Documents: Hillary Clinton Told Employees Not to Use Private Emails
Hypocrisy confirmed.
Fox News has confirmed that former Secretary of State Hillary Clinton prohibited her employees from conducting official government business via their personal email addresses—even though Clinton herself flagrantly broke this rule, in violation of federal policy.
Catherine Herridge of Fox News reports that an official State Department document from 2011 made clear that the use of personal email addresses was strictly forbidden:
Fox News has exclusively obtained an internal 2011 State Department cable that shows Secretary of State Clinton's office told employees not to use personal email for security reasons, while at the same time, HRC conducted all government business on a private account. Sent to Diplomatic and Consular Staff in June 2011, the unclassified cable, with Clinton's electronic signature, makes clear to "avoid conducting official Department from your personal e-mail accounts" and employees should not "auto-forward Department email to personal email accounts which is prohibited by Department policy."
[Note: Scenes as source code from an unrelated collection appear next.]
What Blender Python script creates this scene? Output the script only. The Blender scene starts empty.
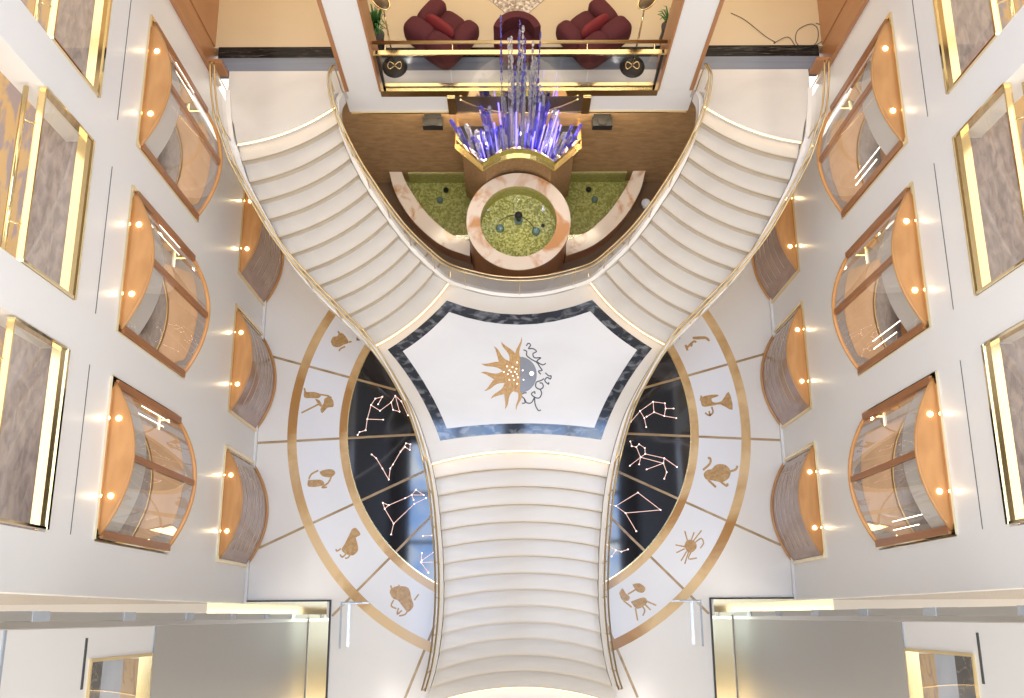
import bpy, bmesh, math, random
from mathutils import Vector, Matrix, Euler
R = random.Random(11)
C = bpy.context.scene.collection
W = 5.375            # half width of the hall
H = 19.59            # height of the eye
CX = -0.2133
FPX = 969.94
D = 4.48             # upper deck level
ZL = 2.40            # stair landing level
RI = 0.16            # riser
YF = 8.85            # plane of the far wall
CAM_ROT = Euler((math.radians(15.41273), math.radians(-0.1341), math.radians(-0.3305)), 'XYZ')
_M = CAM_ROT.to_matrix()

def at(u, v, z):
    """point of level z that stands at (u, v) of the 1024x698 photograph"""
    d = _M @ Vector(((u-512)/FPX, -(v-349)/FPX, -1))
    t = (z-H)/d.z
    return Vector((CX+d.x*t, d.y*t, z))
def aty(u, v, y):
    d = _M @ Vector(((u-512)/FPX, -(v-349)/FPX, -1))
    t = y/d.y
    return Vector((CX+d.x*t, y, H+d.z*t))

# ------------------------------------------------------------------ materials
def mat(name, col, rough=.5, metal=0, col2=None, scale=4, detail=4, kind='noise', bump=0, ramp=(.35, .65),
        coat=0, spec=.5, emit=None, estr=0, stretch=None, trans=0, ior=1.45, alpha=1, coord='pos'):
    m = bpy.data.materials.new(name); m.use_nodes = True
    nt = m.node_tree; n = nt.nodes; l = nt.links
    b = n['Principled BSDF']
    b.inputs['Base Color'].default_value = (*col, 1)
    b.inputs['Roughness'].default_value = rough
    b.inputs['Metallic'].default_value = metal
    b.inputs['Specular IOR Level'].default_value = spec
    b.inputs['Coat Weight'].default_value = coat
    b.inputs['Coat Roughness'].default_value = .05
    b.inputs['Transmission Weight'].default_value = trans
    b.inputs['IOR'].default_value = ior
    b.inputs['Alpha'].default_value = alpha
    if emit:
        b.inputs['Emission Color'].default_value = (*emit, 1)
        b.inputs['Emission Strength'].default_value = estr
    if col2:
        if coord == 'pos':
            g = n.new('ShaderNodeNewGeometry'); src = g.outputs['Position']
        else:
            g = n.new('ShaderNodeTexCoord'); src = g.outputs['Object']
        if stretch:
            mp = n.new('ShaderNodeMapping'); mp.inputs['Scale'].default_value = stretch
            l.new(src, mp.inputs['Vector']); src = mp.outputs['Vector']
        if kind == 'noise':
            t = n.new('ShaderNodeTexNoise'); t.inputs['Scale'].default_value = scale
            t.inputs['Detail'].default_value = detail; t.inputs['Distortion'].default_value = .6
            out = t.outputs['Fac']
        elif kind == 'voronoi':
            t = n.new('ShaderNodeTexVoronoi'); t.inputs['Scale'].default_value = scale
            sp = n.new('ShaderNodeSeparateColor'); l.new(t.outputs['Color'], sp.inputs['Color']); out = sp.outputs['Red']
        elif kind == 'edge':
            t = n.new('ShaderNodeTexVoronoi'); t.feature = 'DISTANCE_TO_EDGE'; t.inputs['Scale'].default_value = scale
            out = t.outputs['Distance']
        elif kind == 'wave':
            t = n.new('ShaderNodeTexWave'); t.inputs['Scale'].default_value = scale
            t.inputs['Distortion'].default_value = 6; t.inputs['Detail'].default_value = 3
            out = t.outputs['Fac']
        elif kind == 'vein':
            t = n.new('ShaderNodeTexNoise'); t.inputs['Scale'].default_value = scale
            t.inputs['Detail'].default_value = detail; t.inputs['Distortion'].default_value = 1.6
            a = n.new('ShaderNodeMath'); a.operation = 'SUBTRACT'; a.inputs[1].default_value = .5; l.new(t.outputs['Fac'], a.inputs[0])
            c = n.new('ShaderNodeMath'); c.operation = 'ABSOLUTE'; l.new(a.outputs[0], c.inputs[0]); out = c.outputs[0]
        r = n.new('ShaderNodeValToRGB')
        lo, hi = (col2, col) if kind == 'vein' else (col, col2)
        r.color_ramp.elements[0].position = ramp[0]; r.color_ramp.elements[0].color = (*lo, 1)
        r.color_ramp.elements[1].position = ramp[1]; r.color_ramp.elements[1].color = (*hi, 1)
        l.new(out, r.inputs['Fac']); l.new(r.outputs['Color'], b.inputs['Base Color'])
        if bump:
            bp = n.new('ShaderNodeBump'); bp.inputs['Strength'].default_value = bump; bp.inputs['Distance'].default_value = .02
            l.new(out, bp.inputs['Height']); l.new(bp.outputs['Normal'], b.inputs['Normal'])
    return m

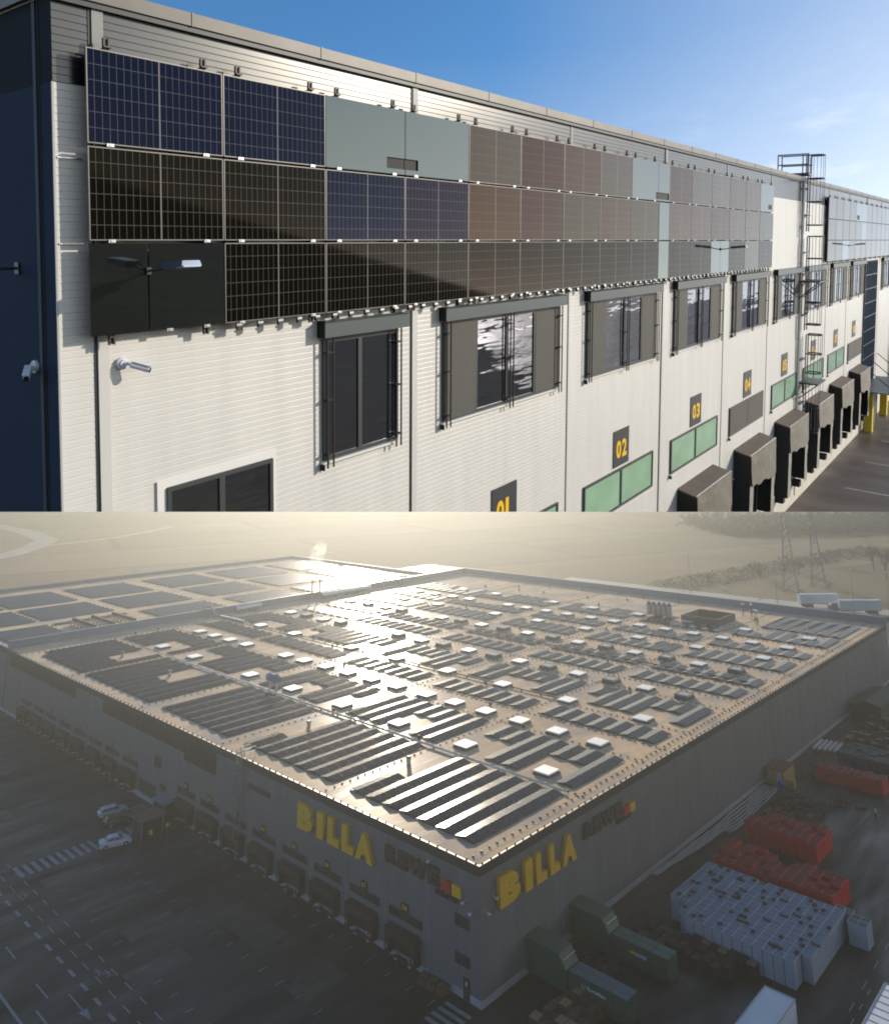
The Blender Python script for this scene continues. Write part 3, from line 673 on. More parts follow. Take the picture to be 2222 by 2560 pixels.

Clinton did not abide by this rule. She frequently made use of a private email address shielded from federal recording practices, as Reason's Peter Suderman reported earlier. The fact that Cinton now wants to make amends by releasing some of the emails is irrelevant. Whichever ones her staff doesn't approve for public consumption are exactly the ones the American people need to see most desperately.
Now it also appears that she's a hypocrite—and one who has plainly broken the law, according to National Review.